The PBS documentary shows that recent legislation made by the Obama administration was incapable to really address the issue, changing virtually nothing and certainly not the behavior, not to mention the attitude, of the American banks to protect the free economy from such predatory behavior.

If you ask a criminal who was sent to jail for committing crimes like extortion or trickery, they will most certainly claim their innocence, trying to convince you that their victim had either a choice (in the case of extortion) or they should not have been blamed for the lack of comprehension, knowledge or intelligence in the case of the victims of their trickery and deceptions.

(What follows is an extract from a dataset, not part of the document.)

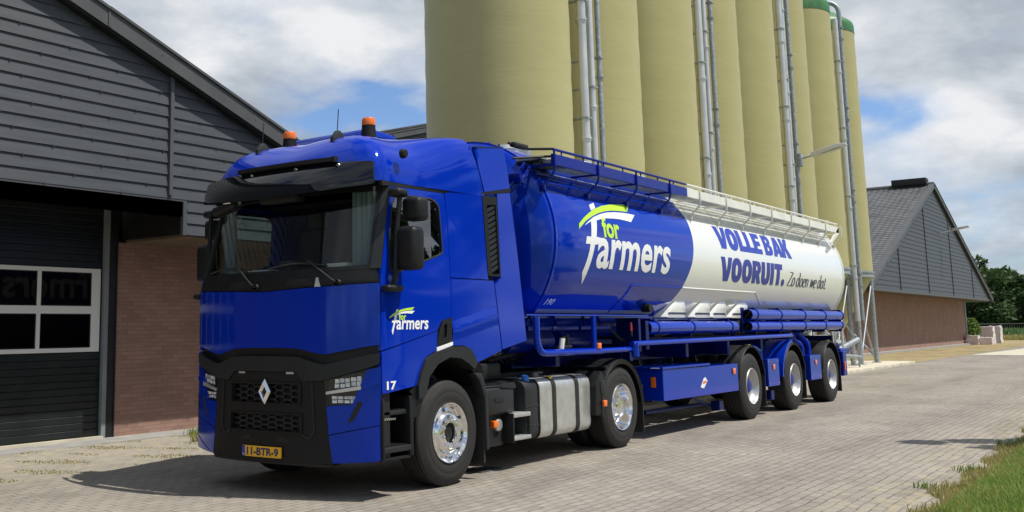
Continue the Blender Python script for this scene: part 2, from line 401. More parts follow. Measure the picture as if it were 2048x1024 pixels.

Compare this to arguments made by PR (Public Relations) agents and lobbyists for the banking industry and you might find them to be striking similar to each other with only one major difference. In the first case they come out of the mouth of a convicted criminal wearing a “striped” prison uniform and in the other out of the mouth of a well groomed person wearing business attire.

A law that protects honest people and businesses from usury is just as bad in a free market economy (or necessary) as criminal laws that protect the same honest people and businesses against extortion and trickery, and what is wrong about those? Are they limiting your personal liberties and freedom? The criminal who was sent to prison because of them probably would agree, but do you?